Former PB School District superintendent asks to return lawsuit to circuit court

Former Pine Bluff School District Superintendent Jerry O. Payne filed motions Monday in his lawsuit against the district that, if granted, would move the suit from federal court back to Jefferson County Circuit Court.

The motions were filed in the U.S. District Court for the Eastern District of Arkansas by Payne’s attorney, Keith Billingsley. The motions ask to remove a section of Payne’s original complaint that concerned federal law, thereby removing the necessity for it to be heard in federal court and allowing it to return to circuit court.

Payne stated in the motions that the legal action was originally filed in circuit court as a breach of contract claim concerning his employment with the district and that it was the PBSD acting through its attorney, Luther Sutter, that had the case moved to federal court because issues related to federal procedural due process were raised in Payne’s original suit.

Procedural due process in this case refers to the financial stake Payne had in his employment contract with the PBSD and his allegation that the district failed to allow him to properly defend his stake within the administrative processes of the PBSD.

“The Amended and Substituted Complaint … removes the federal procedural due process claim and substitutes claims based upon the Arkansas Constitution and the Arkansas Civil Rights Act of 1963,” the motion filed by Payne reads. “This cause of action is essentially a breach of contract claim under state law.
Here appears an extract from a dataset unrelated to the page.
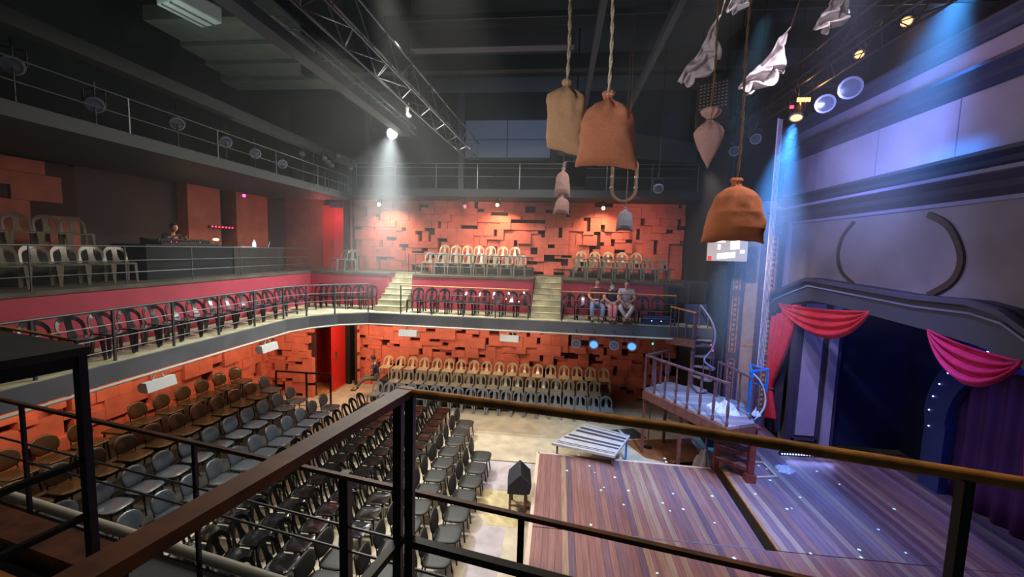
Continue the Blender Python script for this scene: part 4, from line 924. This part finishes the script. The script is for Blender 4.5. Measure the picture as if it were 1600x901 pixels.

The Amended and Substituted Complaint attached to this Motion should therefore be granted.”

Payne argued that moving the case back to the circuit court will not put the PBSD at a disadvantage.

Payne’s suit

Payne alleges in his suit that the district breached the contractual agreement between the two parties and that as a result of what Payne alleges are unlawful actions by the district, he suffered significant damages in addition to harm to his reputation.
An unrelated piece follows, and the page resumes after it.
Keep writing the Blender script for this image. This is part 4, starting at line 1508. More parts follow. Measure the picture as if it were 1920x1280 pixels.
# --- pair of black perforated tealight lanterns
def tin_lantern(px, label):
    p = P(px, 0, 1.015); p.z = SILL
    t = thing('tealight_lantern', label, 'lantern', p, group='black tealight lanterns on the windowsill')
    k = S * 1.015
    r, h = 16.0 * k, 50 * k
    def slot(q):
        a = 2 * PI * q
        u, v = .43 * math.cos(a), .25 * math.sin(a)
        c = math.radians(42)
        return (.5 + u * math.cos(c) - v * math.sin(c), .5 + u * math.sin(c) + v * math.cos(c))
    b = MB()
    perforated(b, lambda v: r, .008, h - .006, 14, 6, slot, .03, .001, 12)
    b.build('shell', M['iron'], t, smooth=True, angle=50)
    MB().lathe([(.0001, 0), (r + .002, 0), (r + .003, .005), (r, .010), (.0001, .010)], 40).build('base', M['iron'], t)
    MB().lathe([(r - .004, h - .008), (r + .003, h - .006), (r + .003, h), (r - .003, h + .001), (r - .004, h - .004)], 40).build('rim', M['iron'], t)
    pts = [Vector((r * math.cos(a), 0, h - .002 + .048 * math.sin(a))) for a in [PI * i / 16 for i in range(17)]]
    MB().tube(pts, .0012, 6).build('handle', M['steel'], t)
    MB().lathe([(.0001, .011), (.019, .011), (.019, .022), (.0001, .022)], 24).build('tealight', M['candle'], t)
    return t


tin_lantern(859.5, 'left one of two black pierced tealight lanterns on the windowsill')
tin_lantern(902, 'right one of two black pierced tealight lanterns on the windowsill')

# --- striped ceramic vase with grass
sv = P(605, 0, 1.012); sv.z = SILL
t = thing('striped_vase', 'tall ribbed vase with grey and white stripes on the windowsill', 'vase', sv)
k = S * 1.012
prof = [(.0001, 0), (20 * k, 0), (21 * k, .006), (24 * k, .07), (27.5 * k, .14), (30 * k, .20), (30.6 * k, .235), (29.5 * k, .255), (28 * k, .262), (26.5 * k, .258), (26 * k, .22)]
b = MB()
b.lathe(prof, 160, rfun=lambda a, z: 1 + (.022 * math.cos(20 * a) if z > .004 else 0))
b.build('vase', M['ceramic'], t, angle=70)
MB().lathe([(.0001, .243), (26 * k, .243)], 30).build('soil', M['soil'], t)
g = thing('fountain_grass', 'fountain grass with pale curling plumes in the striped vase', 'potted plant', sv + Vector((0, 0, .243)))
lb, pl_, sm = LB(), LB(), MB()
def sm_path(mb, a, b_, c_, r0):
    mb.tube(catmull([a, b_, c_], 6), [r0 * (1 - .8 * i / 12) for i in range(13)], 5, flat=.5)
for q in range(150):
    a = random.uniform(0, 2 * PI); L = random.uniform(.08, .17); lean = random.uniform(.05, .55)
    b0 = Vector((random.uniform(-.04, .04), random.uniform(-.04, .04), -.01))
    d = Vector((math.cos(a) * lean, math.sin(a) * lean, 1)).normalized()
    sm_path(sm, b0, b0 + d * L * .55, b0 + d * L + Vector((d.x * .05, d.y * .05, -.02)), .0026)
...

Payne also alleges that his right to procedural due process was violated because he was denied the opportunity for a fair and unbiased hearing.

In his suit, Payne said that he acted in accordance with the terms and conditions of the contractual agreement as superintendent beginning July 1, 2011, until “the District Board of Directors took the improper and unlawful actions as set forth herein in violation of the specific contractual agreement between the parties.”
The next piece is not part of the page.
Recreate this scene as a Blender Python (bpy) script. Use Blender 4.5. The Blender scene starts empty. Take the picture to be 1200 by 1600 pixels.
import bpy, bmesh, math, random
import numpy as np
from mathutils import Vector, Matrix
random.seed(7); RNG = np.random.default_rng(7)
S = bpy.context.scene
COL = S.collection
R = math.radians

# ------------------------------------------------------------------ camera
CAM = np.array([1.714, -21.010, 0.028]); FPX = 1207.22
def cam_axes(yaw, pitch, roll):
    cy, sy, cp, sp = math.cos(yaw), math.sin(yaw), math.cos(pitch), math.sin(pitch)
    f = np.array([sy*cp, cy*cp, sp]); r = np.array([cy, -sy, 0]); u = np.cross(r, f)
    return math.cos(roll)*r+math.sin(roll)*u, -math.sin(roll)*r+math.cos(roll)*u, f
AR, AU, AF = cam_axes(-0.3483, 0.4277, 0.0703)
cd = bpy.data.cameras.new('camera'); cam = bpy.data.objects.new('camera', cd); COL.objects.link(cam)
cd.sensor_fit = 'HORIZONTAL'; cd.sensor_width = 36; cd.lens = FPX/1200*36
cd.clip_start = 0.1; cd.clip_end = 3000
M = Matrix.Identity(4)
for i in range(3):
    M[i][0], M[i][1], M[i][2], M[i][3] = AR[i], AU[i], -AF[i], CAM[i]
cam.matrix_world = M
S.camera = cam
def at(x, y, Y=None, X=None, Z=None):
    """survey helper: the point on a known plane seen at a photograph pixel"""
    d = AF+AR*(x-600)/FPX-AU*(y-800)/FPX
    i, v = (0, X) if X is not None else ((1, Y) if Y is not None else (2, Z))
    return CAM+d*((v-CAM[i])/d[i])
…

“Almost immediately, the District, acting through various members of its duly elected Board of Directors, began an intentional process to frustrate Plaintiff’s [Payne’s] ability to act as Superintendent of the District in accordance with the contractual agreement between the parties and as authorized and mandated by the laws of the State of Arkansas,” Payne said in his suit.

District response

The school district attorney Luther Sutter filed a motion Nov. 2 to dismiss Payne’s suit in U.S. District Court, arguing that there was no breach of contract because, in the district’s view, Payne was terminated under the “no cause” provision of the employment contract; and Payne’s due process rights were not violated because he did not request post-termination process.


Payne was terminated without cause Feb. 29, 2012, effective June 30, 2012, via a letter from then board president Herman Horace.

The board held a special called meeting Feb. 28 in which they went into executive session and after reconvening in public session said that no action was taken with regard to any employment contracts.

At the board’s May 15, 2012, regular monthly meeting, Sutter was asked to prepare a letter to Payne outlining the board’s reasons he should be terminated for cause, which was delivered to him May 18.

A public hearing was held in the school district board room May 29 in which the board of directors voted unanimously to fire Payne for cause effective immediately.